Politisch spielte die Musik auf mindestens zwei Bühnen. Im "großen Berlin" als Bundeshauptstadt wurde in Salamitaktik das Thema Mietrecht angefasst. Noch kurz vor Weihnachten wurde das Gesetz zur Verlängerung des Betrachtungszeitraums für die ortsübliche Vergleichsmiete verabschiedet und "zwischen den Jahren" verkündet (BGBl 2019, 2911). Es hat grds. ab 1.1.2020 den Zeitraum, aus dem die Neuvertrags- und geänderten Bestandsmieten zu ermitteln sind, von 4 auf 6 Jahre verlängert (s. dazu Börstinghaus NZM 2019, 841). Äußerst kompliziert ist leider die Übergangsvorschrift geraten. Nach ihr können Mietspiegel auch nach dem 31.12.2019 eine ortsübliche Vergleichsmiete ausweisen, der ein 4-jähriger Betrachtungszeitraum zugrunde liegt, wenn der Stichtag für die Feststellung der ortsüblichen Vergleichsmiete in diesem Mietspiegel vor dem 1.3.2020 liegt und der Mietspiegel vor dem 1.1.2021 veröffentlicht wird. Sowohl in diesen Gemeinden wie auch in allen anderen Gemeinden, in denen am 31.12.2019 ein Mietspiegel existierte, der von einem vierjährigen Betrachtungszeitraum ausgeht, gilt in der ganzen Gemeinde weiterhin § 558 Abs. 2 S. 1 BGB a.F. Das bedeutet, dass für einige Zeit nicht der Gesetzgeber, sondern der Mietspiegelersteller bestimmt, welcher Betrachtungszeitraum der ortsüblichen Vergleichsmiete zugrunde liegt. Das gilt unabhängig davon, ob es sich um einen qualifizierten Mietspiegel oder einen einfachen Mietspiegel – mit oder ohne Datenerhebung – handelt. Bedeutung hat dies auch für die Höhe der zulässigen Wiedervermietungsmiete, die grds. nur 10 % über der ortsüblichen Vergleichsmiete liegen darf.
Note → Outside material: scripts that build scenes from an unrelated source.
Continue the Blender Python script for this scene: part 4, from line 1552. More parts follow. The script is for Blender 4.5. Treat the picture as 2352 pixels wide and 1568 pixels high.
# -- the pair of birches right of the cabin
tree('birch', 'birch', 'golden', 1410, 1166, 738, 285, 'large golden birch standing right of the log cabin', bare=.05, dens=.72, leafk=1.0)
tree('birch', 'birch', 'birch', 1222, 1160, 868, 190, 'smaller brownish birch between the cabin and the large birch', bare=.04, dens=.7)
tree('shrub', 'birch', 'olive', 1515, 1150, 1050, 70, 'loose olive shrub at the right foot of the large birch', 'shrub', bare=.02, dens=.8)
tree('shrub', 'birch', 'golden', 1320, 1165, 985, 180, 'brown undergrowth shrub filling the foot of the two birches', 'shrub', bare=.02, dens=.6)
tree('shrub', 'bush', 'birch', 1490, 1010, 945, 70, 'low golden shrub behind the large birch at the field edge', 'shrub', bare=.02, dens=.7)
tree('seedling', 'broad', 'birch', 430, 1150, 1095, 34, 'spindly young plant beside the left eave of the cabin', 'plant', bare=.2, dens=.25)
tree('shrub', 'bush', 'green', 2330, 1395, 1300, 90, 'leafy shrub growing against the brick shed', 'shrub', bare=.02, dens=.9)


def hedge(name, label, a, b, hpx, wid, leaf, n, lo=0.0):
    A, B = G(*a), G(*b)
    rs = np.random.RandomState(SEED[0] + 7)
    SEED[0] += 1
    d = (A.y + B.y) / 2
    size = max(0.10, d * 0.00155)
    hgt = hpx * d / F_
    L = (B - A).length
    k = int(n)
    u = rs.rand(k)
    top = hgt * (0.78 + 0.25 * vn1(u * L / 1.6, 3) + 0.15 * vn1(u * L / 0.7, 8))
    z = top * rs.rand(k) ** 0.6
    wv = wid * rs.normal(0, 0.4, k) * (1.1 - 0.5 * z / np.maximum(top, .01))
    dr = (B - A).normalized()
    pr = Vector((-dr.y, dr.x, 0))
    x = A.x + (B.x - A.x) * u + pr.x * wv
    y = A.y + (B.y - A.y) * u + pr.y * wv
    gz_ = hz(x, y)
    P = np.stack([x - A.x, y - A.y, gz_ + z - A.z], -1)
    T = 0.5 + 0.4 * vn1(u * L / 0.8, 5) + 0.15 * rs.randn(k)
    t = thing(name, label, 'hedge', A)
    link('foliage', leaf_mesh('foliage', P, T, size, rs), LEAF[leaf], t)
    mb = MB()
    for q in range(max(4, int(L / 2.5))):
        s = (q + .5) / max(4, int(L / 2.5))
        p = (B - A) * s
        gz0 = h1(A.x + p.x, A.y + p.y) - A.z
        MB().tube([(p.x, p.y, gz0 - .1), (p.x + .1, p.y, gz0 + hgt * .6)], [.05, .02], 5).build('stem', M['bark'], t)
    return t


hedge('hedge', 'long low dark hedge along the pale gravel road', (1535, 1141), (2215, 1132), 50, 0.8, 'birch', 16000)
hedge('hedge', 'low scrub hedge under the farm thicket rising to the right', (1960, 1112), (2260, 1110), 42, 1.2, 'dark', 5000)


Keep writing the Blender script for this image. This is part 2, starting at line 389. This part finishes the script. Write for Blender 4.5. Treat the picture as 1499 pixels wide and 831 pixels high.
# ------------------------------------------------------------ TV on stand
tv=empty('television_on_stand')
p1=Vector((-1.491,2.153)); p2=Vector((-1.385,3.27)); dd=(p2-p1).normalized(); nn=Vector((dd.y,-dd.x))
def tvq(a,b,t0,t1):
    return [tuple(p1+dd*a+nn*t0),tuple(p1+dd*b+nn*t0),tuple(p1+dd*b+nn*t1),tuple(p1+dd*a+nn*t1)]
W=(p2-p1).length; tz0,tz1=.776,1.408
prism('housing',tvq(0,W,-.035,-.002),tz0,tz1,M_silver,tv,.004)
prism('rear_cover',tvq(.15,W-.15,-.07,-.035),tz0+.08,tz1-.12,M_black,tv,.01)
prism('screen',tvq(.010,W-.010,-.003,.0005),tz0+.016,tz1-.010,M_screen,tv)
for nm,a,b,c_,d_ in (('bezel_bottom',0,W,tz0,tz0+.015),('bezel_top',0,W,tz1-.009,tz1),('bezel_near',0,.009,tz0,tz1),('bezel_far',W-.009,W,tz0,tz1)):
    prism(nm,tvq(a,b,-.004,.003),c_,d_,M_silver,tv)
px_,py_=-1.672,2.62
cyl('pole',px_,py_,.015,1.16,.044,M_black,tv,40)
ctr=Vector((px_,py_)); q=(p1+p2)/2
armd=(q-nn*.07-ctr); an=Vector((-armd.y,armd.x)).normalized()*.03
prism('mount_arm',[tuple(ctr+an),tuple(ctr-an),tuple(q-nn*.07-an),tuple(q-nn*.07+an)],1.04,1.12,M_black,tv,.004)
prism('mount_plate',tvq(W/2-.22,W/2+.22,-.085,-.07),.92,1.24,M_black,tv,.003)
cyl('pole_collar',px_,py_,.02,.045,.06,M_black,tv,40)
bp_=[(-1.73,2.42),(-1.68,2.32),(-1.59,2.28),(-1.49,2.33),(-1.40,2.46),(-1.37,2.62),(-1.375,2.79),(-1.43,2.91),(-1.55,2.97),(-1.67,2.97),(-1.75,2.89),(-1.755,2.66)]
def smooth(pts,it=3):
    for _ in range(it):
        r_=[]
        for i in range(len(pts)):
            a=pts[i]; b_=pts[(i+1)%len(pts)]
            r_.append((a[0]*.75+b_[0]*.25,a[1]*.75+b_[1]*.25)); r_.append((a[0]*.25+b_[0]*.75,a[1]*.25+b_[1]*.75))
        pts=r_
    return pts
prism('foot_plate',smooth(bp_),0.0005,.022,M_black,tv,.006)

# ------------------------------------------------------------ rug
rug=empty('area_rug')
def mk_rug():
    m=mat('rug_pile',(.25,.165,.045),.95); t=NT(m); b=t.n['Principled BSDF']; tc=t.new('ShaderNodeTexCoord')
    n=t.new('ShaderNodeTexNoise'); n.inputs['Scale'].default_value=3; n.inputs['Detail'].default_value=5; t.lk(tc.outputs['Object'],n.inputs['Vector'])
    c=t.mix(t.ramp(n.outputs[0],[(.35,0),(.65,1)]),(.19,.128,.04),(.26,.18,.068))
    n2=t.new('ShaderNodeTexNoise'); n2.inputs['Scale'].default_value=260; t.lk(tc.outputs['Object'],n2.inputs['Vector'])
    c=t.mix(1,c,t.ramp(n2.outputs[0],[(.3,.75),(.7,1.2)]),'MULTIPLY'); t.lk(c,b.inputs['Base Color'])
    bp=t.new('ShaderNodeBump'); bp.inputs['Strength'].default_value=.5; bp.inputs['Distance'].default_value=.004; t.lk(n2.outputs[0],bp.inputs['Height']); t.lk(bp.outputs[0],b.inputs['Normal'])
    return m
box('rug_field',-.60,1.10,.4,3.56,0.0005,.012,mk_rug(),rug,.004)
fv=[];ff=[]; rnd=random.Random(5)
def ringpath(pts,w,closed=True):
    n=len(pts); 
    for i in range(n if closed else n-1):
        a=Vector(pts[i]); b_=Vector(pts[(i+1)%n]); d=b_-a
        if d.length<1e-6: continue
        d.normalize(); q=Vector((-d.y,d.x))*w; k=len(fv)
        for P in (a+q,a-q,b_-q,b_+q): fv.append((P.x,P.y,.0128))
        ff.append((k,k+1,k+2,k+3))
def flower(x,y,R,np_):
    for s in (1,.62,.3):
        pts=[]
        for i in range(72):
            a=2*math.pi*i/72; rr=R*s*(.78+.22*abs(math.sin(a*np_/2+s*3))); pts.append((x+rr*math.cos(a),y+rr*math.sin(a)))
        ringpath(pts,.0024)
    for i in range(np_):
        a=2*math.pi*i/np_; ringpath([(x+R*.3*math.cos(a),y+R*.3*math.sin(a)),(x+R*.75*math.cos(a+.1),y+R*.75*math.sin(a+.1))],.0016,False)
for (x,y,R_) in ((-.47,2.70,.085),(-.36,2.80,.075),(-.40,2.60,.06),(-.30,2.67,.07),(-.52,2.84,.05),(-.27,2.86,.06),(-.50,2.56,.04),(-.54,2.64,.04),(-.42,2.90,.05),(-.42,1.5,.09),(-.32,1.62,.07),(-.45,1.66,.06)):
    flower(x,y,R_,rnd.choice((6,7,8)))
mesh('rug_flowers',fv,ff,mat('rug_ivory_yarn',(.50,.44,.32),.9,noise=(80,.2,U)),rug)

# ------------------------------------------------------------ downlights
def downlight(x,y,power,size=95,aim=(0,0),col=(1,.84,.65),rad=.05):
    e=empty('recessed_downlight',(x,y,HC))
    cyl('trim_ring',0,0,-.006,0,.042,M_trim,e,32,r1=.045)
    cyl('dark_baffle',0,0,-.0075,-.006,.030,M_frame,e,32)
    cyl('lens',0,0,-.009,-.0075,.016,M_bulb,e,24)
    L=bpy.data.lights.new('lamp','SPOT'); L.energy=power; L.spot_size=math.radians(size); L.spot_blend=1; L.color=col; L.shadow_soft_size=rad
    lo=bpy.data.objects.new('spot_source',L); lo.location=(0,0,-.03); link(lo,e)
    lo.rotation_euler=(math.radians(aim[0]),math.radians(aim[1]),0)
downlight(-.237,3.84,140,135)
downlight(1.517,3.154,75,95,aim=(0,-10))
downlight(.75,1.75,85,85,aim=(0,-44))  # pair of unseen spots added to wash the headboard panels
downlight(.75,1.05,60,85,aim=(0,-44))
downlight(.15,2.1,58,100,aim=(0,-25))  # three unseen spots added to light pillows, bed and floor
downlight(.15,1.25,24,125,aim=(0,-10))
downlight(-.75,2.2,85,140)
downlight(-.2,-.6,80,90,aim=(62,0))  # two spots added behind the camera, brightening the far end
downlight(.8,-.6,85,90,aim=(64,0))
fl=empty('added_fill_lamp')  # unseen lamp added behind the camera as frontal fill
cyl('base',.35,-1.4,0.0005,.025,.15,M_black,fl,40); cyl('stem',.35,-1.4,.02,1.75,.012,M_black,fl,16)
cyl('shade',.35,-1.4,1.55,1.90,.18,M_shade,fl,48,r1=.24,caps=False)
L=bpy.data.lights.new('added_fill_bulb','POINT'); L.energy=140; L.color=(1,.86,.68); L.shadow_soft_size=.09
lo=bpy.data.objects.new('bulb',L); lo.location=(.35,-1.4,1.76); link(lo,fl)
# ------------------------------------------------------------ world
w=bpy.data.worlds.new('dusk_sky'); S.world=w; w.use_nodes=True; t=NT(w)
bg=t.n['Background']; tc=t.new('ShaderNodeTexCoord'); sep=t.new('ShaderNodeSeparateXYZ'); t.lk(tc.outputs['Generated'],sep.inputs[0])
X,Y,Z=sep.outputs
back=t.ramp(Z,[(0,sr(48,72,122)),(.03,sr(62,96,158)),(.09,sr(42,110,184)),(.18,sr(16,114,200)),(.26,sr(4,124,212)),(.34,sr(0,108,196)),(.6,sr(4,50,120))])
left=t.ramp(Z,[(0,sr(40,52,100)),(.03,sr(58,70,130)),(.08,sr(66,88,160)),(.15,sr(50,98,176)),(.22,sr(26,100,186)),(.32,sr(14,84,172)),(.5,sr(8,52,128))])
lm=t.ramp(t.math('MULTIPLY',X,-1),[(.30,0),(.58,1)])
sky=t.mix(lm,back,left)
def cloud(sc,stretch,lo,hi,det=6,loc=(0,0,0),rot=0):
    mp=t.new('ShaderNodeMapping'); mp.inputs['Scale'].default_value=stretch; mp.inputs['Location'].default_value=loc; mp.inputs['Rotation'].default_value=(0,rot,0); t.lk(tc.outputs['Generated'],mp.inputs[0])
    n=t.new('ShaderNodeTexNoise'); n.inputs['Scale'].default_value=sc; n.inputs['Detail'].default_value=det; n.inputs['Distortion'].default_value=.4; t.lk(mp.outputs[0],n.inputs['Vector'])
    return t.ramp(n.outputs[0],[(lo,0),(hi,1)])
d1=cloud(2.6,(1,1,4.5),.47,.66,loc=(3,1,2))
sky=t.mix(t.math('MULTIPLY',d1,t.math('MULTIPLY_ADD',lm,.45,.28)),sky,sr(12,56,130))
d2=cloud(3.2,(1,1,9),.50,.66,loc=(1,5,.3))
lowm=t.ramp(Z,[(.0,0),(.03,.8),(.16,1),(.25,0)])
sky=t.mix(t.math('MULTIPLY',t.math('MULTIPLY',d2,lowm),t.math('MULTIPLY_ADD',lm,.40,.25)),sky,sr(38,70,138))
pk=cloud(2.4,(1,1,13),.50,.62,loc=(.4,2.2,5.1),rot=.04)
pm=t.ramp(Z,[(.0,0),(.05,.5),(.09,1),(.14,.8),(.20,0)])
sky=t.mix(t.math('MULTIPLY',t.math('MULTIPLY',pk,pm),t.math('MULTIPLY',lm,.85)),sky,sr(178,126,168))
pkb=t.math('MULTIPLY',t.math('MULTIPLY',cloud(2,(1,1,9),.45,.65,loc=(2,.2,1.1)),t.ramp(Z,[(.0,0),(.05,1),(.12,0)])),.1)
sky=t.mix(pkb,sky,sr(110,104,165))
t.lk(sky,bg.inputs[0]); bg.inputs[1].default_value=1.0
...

Am 1.4.2020 in Kraft getreten ist das Gesetz zur Verlängerung und Verbesserung der Regelungen über die zulässige Miethöhe bei Mietbeginn (BGBl I, 540). Danach können die Länder die in den kommenden Jahren auslaufenden Mietpreisbremseverordnungen bis maximal 31.12.2025 verlängern. Ferner wurden zum wiederholten Male die Rechtsfolgen der Rüge des Mieters verändert werden. Der Mieter kann bei neuen Mietverträgen auch für max. 30 Monate rückwirkend Überzahlungen zurückverlangen. Dies gilt aber wiederum dann nicht, wenn das Mietverhältnis beendet ist.

Dagegen wird im "kleinen Berlin" eine Mietrechtsdebatte zwischen Irrsinn und Wahnsinn geführt. Der Berliner Senat hat gegen alle ernstzunehmenden Bedenken gegen seine Zuständigkeit einen öffentlich-rechtlichen Mietendeckel durchgedrückt. Zweifel hat man wohl selbst an oberster Stelle, weil die Bausenatorin den Mietern rät, mit der Unwirksamkeit des Gesetzesvorhabens zu rechnen und die gekürzte Miete besser beiseite zu legen.